Dictionary entry details
Sense 1
Meaning:
Having accumulated rust
Context example:
rusted hinges
Similar:
rusty (covered with or consisting of rust)
Antonym:
rustless (without rust)
Context examples
“What are these bits of stone, and of wood, and rusted nails, which are set out in front of him?”
(The White Company, by Sir Arthur Conan Doyle)
His axe was near him, but the blade was rusted and the handle broken off short.
(The Wonderful Wizard of Oz, by L. Frank Baum)
In the stern-sheets I found a rusty ten-gauge shot-gun and a sailor’s sheath-knife broken short across and so rusted as to be almost unrecognizable.
(The Sea-Wolf, by Jack London)
It was a linen bag which contained within it a mass of old rusted and discoloured metal and several dull-coloured pieces of pebble or glass.

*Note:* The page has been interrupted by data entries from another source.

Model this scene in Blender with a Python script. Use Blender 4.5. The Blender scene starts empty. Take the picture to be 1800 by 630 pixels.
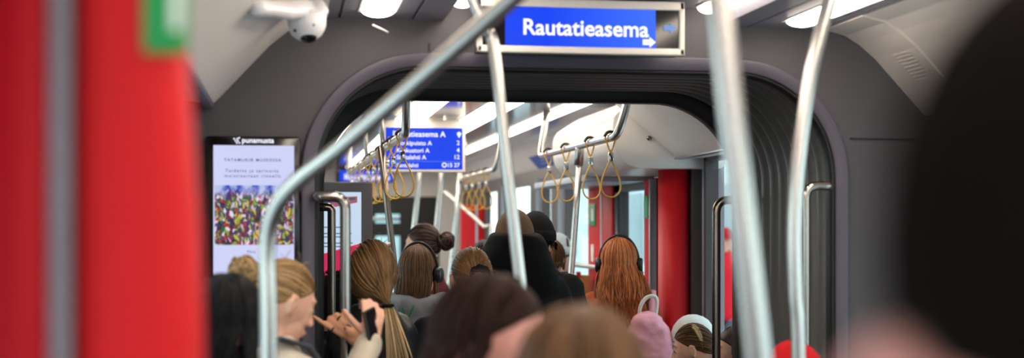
import bpy, bmesh, math, random
from math import sin, cos, pi, radians, sqrt
from mathutils import Vector, Matrix, noise
random.seed(7)
S = bpy.context.scene
COL = S.collection
V = Vector

# ------------------------------------------------------------------ camera model
FPX, CX, CY, YAW, ZC = 2500.0, 900.0, 400.0, math.atan2(400, 2500), 1.65
def P(px, py, Y):
    """world point seen at photo pixel (px,py) on the cross-plane Y metres down the tram"""
    a = (px - CX) / FPX; b = (CY - py) / FPX
    dx = a * cos(YAW) + sin(YAW); dy = -a * sin(YAW) + cos(YAW)
    t = Y / dy
    return V((dx * t, Y, ZC + b * t))

# ------------------------------------------------------------------ materials
def lin(h):
    h = h.lstrip('#'); r = [int(h[i:i+2], 16) / 255 for i in (0, 2, 4)]
    return [(c / 12.92 if c <= .04045 else ((c + .055) / 1.055) ** 2.4) for c in r] + [1]
MATS = {}
def mat(name, col, rough=.5, metal=0, var=.08, scale=12, bump=0, bscale=60, emis=None, estr=0, island=0, coat=0, spec=.5, sss=0, stretch=None):
    if name in MATS: return MATS[name]
    m = bpy.data.materials.new(name); m.use_nodes = True
    nt = m.node_tree; N = nt.nodes; L = nt.links
    b = N['Principled BSDF']
    c = lin(col)
    tc = N.new('ShaderNodeTexCoord')
    src = tc.outputs['Object']
    if stretch:
        mp = N.new('ShaderNodeMapping'); mp.inputs['Scale'].default_value = stretch
        L.new(src, mp.inputs['Vector']); src = mp.outputs['Vector']
    nz = N.new('ShaderNodeTexNoise'); nz.inputs['Scale'].default_value = scale; nz.inputs['Detail'].default_value = 5
    L.new(src, nz.inputs['Vector'])
    mx = N.new('ShaderNodeMix'); mx.data_type = 'RGBA'
    mx.inputs[6].default_value = [max(0, x * (1 - var)) for x in c[:3]] + [1]
    mx.inputs[7].default_value = [min(1, x * (1 + var)) for x in c[:3]] + [1]
    L.new(nz.outputs['Fac'], mx.inputs['Factor'])
    out = mx.outputs[2]
    if island:
        g = N.new('ShaderNodeNewGeometry')
        mr = N.new('ShaderNodeMapRange'); mr.inputs[3].default_value = 1 - island; mr.inputs[4].default_value = 1 + island
        L.new(g.outputs['Random Per Island'], mr.inputs[0])
        hs = N.new('ShaderNodeHueSaturation'); L.new(out, hs.inputs['Color']); L.new(mr.outputs[0], hs.inputs['Value'])
        out = hs.outputs['Color']
    L.new(out, b.inputs['Base Color'])
    b.inputs['Roughness'].default_value = rough
    b.inputs['Metallic'].default_value = metal
    b.inputs['Coat Weight'].default_value = coat
    b.inputs['Specular IOR Level'].default_value = spec
    if sss:
        b.inputs['Subsurface Weight'].default_value = sss
        b.inputs['Subsurface Radius'].default_value = (.012, .005, .003)
        b.inputs['Subsurface Scale'].default_value = 1
    if bump:
        n2 = N.new('ShaderNodeTexNoise'); n2.inputs['Scale'].default_value = bscale; n2.inputs['Detail'].default_value = 4
        L.new(src, n2.inputs['Vector'])
        bp = N.new('ShaderNodeBump'); bp.inputs['Strength'].default_value = bump; bp.inputs['Distance'].default_value = .01
        L.new(n2.outputs['Fac'], bp.inputs['Height']); L.new(bp.outputs['Normal'], b.inputs['Normal'])
    if emis:
        b.inputs['Emission Color'].default_value = lin(emis); b.inputs['Emission Strength'].default_value = estr
    MATS[name] = m
    return m

def glass_mat(name, tint='f4fbfb', gloss=.08):
    m = bpy.data.materials.new(name); m.use_nodes = True
    nt = m.node_tree; N = nt.nodes; L = nt.links
    N.remove(N['Principled BSDF']); o = N['Material Output']
    t = N.new('ShaderNodeBsdfTransparent'); t.inputs[0].default_value = lin(tint)
    g = N.new('ShaderNodeBsdfGlossy'); g.inputs['Roughness'].default_value = .03
    nz = N.new('ShaderNodeTexNoise'); nz.inputs['Scale'].default_value = 3
    mr = N.new('ShaderNodeMapRange'); mr.inputs[3].default_value = gloss * .7; mr.inputs[4].default_value = gloss * 1.3
    L.new(nz.outputs['Fac'], mr.inputs[0])
    mx = N.new('ShaderNodeMixShader'); L.new(mr.outputs[0], mx.inputs[0])
    L.new(t.outputs[0], mx.inputs[1]); L.new(g.outputs[0], mx.inputs[2]); L.new(mx.outputs[0], o.inputs[0])
    MATS[name] = m
    return m

def emit_mat(name, col, s, col2=None, axis=None, rng=None):
    """self-lit screen / lamp; optional procedural colour mix over object space"""
    m = bpy.data.materials.new(name); m.use_nodes = True
    nt = m.node_tree; N = nt.nodes; L = nt.links
    b = N['Principled BSDF']; b.inputs['Base Color'].default_value = (.01, .01, .01, 1); b.inputs['Roughness'].default_value = .5; b.inputs['Specular IOR Level'].default_value = .08
    b.inputs['Emission Strength'].default_value = s
    tc = N.new('ShaderNodeTexCoord')
    nz = N.new('ShaderNodeTexNoise'); nz.inputs['Scale'].default_value = 4
    L.new(tc.outputs['Object'], nz.inputs['Vector'])
    mx = N.new('ShaderNodeMix'); mx.data_type = 'RGBA'
    mx.inputs[6].default_value = lin(col); mx.inputs[7].default_value = lin(col2 or col)
    L.new(nz.outputs['Fac'], mx.inputs['Factor']); L.new(mx.outputs[2], b.inputs['Emission Color'])
    if rng:
        sx = N.new('ShaderNodeSeparateXYZ'); L.new(tc.outputs['Object'], sx.inputs[0])
        mr = N.new('ShaderNodeMapRange'); mr.inputs[1].default_value = rng[0]; mr.inputs[2].default_value = rng[1]
        L.new(sx.outputs[axis], mr.inputs[0]); L.new(mr.outputs[0], mx.inputs['Factor'])
    MATS[name] = m
    return m

M = MATS
mat('portal_grey', '504d52', .6, var=.05, bump=.03, bscale=300)
mat('trim_grey', '524d59', .45, var=.05, bump=.02, bscale=300)
mat('cove_beige', 'e6ddd6', .42, var=.02)
mat('ceiling_grey', '94939f', .38, var=.04)
mat('ceiling_gloss', '878b96', .10, var=.03)
mat('panel_white', 'ebe6e2', .35, var=.02)
mat('rubber', '62615f', .36, var=.15, scale=30)
mat('black_rubber', '0c0c0d', .5, var=.2)
mat('dark', '151518', .4, var=.1)
mat('floor_grey', '4a4a4e', .7, var=.3, scale=250)
mat('wall_grey', '8c8a8e', .5, var=.04)
mat('red_paint', 'd01a20', .6, var=.04, spec=.2)
mat('red_deep', 'c6101c', .5, var=.04, spec=.3)
mat('strip_grey', '77707c', .5, var=.05)
mat('red_dark', '9c0416', .6, var=.04, spec=.15)
mat('alu', 'b9bcc4', .3, 1, var=.05, stretch=(1, 1, .05))
mat('steel', 'cfcbc6', .27, 1, var=.015, scale=8)
mat('steel_dark', '8a8078', .25, 1, var=.02, scale=8)
mat('post_dark', '4a4344', .45, var=.05)
mat('post_blue', 'a9b5c4', .4, var=.05)
mat('sign_frame', 'f2eadf', .4, var=.03)
mat('bezel', '140b0e', .12, var=.2)
mat('housing', '434248', .45, var=.05)
mat('white_plastic', 'dcdcdf', .35, var=.03)
mat('lens', '050507', .05, var=.1)
mat('steel_handle', 'a39c95', .2, 1, var=.015, scale=8)
mat('chrome', 'd0d2d4', .15, 1, var=.03)
mat('strap_yellow', 'd2a23e', .5, var=.12, scale=60, bump=.15, bscale=400)
mat('green_sign', '149a4a', .4, var=.05)
mat('sign_white', 'e8efe8', .5, var=.03)
mat('blue_band', '2456b4', .45, var=.06)
mat('pale_blue', '8fa8e0', .5, var=.05)
glass_mat('glass'); 
emit_mat('lamp', 'ffeedd', 14)
emit_mat('lamp_far', 'fff1de', 7)
emit_mat('screen_blue', '0a40e8', 1.15, '3a6cf5', 'X', (.80, 1.15))
emit_mat('screen_blue_flat', '0038dc', 1.1, '0444ea')
emit_mat('screen_lilac', 'c9ccf5', 1.0, 'd3d8fa')
emit_mat('screen_pale', 'bcd3ea', 1.0, 'cfe0f2')
emit_mat('txt_white', 'f2f2ff', 1.3)
emit_mat('txt_ghost', '8fb4f0', .8)
emit_mat('txt_violet', '6a62a8', .55)
emit_mat('txt_grey', '7f95b2', .6)
emit_mat('screen_red', 'd8285a', .9)
emit_mat('tram_red', 'b06a78', .8)
emit_mat('tram_dark', '5a6a86', .6)

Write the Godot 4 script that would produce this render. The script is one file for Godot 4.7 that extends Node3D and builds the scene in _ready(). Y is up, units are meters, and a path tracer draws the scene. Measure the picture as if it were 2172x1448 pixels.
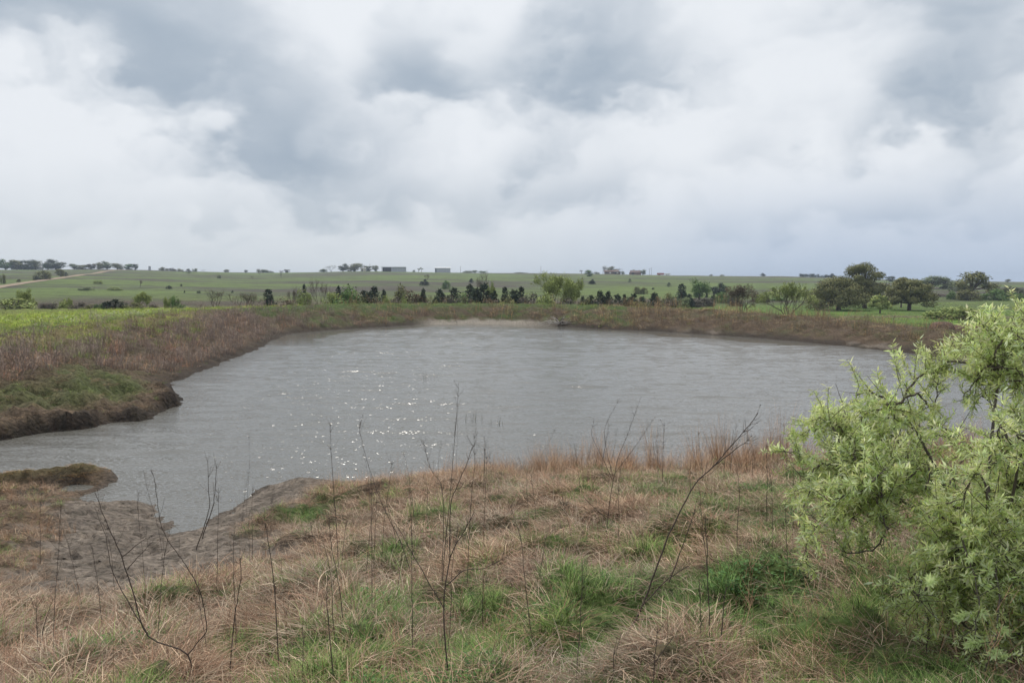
extends Node3D
# A farm pond in rolling grassland under a bright overcast sky, seen from the dam on its near side.

const EYE := Vector3(0, 4.5, 0)
# shoreline of the pond, metres, (x, z)
const SHORE := [-21.0, -19.6, -16.7, -20.3, -14.6, -21.6, -14.0, -22.9, -13.1, -23.7, -12.2, -25.0, -12.1, -26.9, -12.5, -29.1, -13.5, -30.6, -14.7, -32.2, -15.1, -33.9, -15.7, -37.0, -16.4, -43.7, -17.2, -51.1, -19.3, -63.1, -19.7, -68.5, -17.4, -73.3, -13.7, -78.0, -9.7, -83.3, -4.5, -84.3, 3.2, -81.5, 7.2, -76.6, 9.8, -74.0, 13.8, -71.1, 17.0, -66.6, 20.0, -63.1, 22.2, -58.5, 23.9, -54.2, 25.2, -50.1, 26.1, -45.7, 26.2, -41.0, 24.6, -33.9, 20.8, -26.9, 17.7, -23.4, 14.5, -21.4, 11.6, -20.4, 10.0, -19.7, 8.3, -18.6, 7.8, -18.7, 7.3, -19.4, 6.2, -19.2, 4.8, -18.4, 3.6, -18.3, 1.3, -18.1, -1.0, -17.9, -2.0, -17.5, -3.1, -17.1, -3.9, -17.1, -4.4, -17.7, -4.9, -17.6, -5.5, -16.6, -5.7, -15.1, -5.8, -13.9, -5.95, -13.5, -6.2, -14.1, -6.8, -14.7, -7.0, -15.2, -7.4, -15.6, -8.0, -15.5, -8.7, -15.5, -9.0, -15.9, -8.9, -16.5, -9.1, -17.5, -9.5, -17.9, -9.9, -17.9, -10.7, -17.4, -11.5, -16.9, -14.5, -16.8, -21.0, -16.6]
# bank round the pond by direction from its middle (degrees, 0 away from the camera, clockwise): height of the crest, its distance from the water, height of the land beyond, width of the fall to it
const BANK := [[-180, 2.9, 16.0, 2.6, 16], [-150, 2.7, 15.0, 2.4, 16], [-118, 1.9, 9.0, 1.9, 16], [-90, 2.0, 8.5, 2.0, 16], [-60, 2.0, 8.0, 1.8, 16], [-35, 2.1, 7.0, 0.2, 14], [-10, 2.05, 6.0, -1.0, 13], [20, 1.9, 6.5, -0.8, 12], [45, 1.6, 6.0, 0.1, 9], [75, 1.2, 4.6, 0.0, 5], [105, 1.1, 5.0, 0.2, 6], [140, 2.3, 13.0, 1.5, 14], [180, 2.9, 16.0, 2.6, 16]]
# skyline of the far hills by bearing from the camera: height at 740 m
const RIDGE := [[-180, 12.0], [-60, 14.5], [-33.7, 15.2], [-27.5, 16.0], [-18, 14.1], [-10, 15.4], [0.5, 13.7], [18.8, 10.6], [26.6, 7.2], [34, 5.3], [60, 6.0], [180, 12.0]]

var n_big := noise(11, 1.0, 4)
var n_mid := noise(12, 1.0, 3)
var n_fine := noise(13, 1.0, 4)
var used := {}
var grid := PackedFloat32Array()
const GX := -40.0
const GZ := -105.0
const GS := 0.4
const GW := 240
const GH := 255


func noise(s: int, f: float, oct: int) -> FastNoiseLite:
	var n := FastNoiseLite.new()
	n.seed = s
	n.noise_type = FastNoiseLite.TYPE_SIMPLEX_SMOOTH
	n.frequency = f
	n.fractal_octaves = oct
	return n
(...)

(The Memoirs of Sherlock Holmes, by Sir Arthur Conan Doyle)
We sat before a little fire, with two bricks put within the rusted grate, one on each side, to prevent its burning too many coals; until another debtor, who shared the room with Mr. Micawber, came in from the bakehouse with the loin of mutton which was our joint-stock repast.
(David Copperfield, by Charles Dickens)
The rusted gates between the crumbling heraldic pillars were folded back, and my uncle flicked the mares impatiently as we flew up the weed-grown avenue, until he pulled them on their haunches before the time-blotched steps.
(Rodney Stone, by Sir Arthur Conan Doyle)
These tears ran slowly down his face and over the hinges of his jaw, and there they rusted.
(The Wonderful Wizard of Oz, by L. Frank Baum)
In this space lay a large and heavy flagstone with a rusted iron ring in the centre to which a thick shepherd’s-check muffler was attached.
(The Memoirs of Sherlock Holmes, by Sir Arthur Conan Doyle)
Strange it was to these gallant and sparkling cavaliers of Spain to look upon this handful of men upon the hill, the thin lines of bowmen, the knots of knights and men-at-arms with armor rusted and discolored from long service, and to learn that these were indeed the soldiers whose fame and prowess had been the camp-fire talk of every army in Christendom.
(The White Company, by Sir Arthur Conan Doyle)
When Dorothy presently asked him a question the Tin Woodman could not open his mouth, for his jaws were tightly rusted together.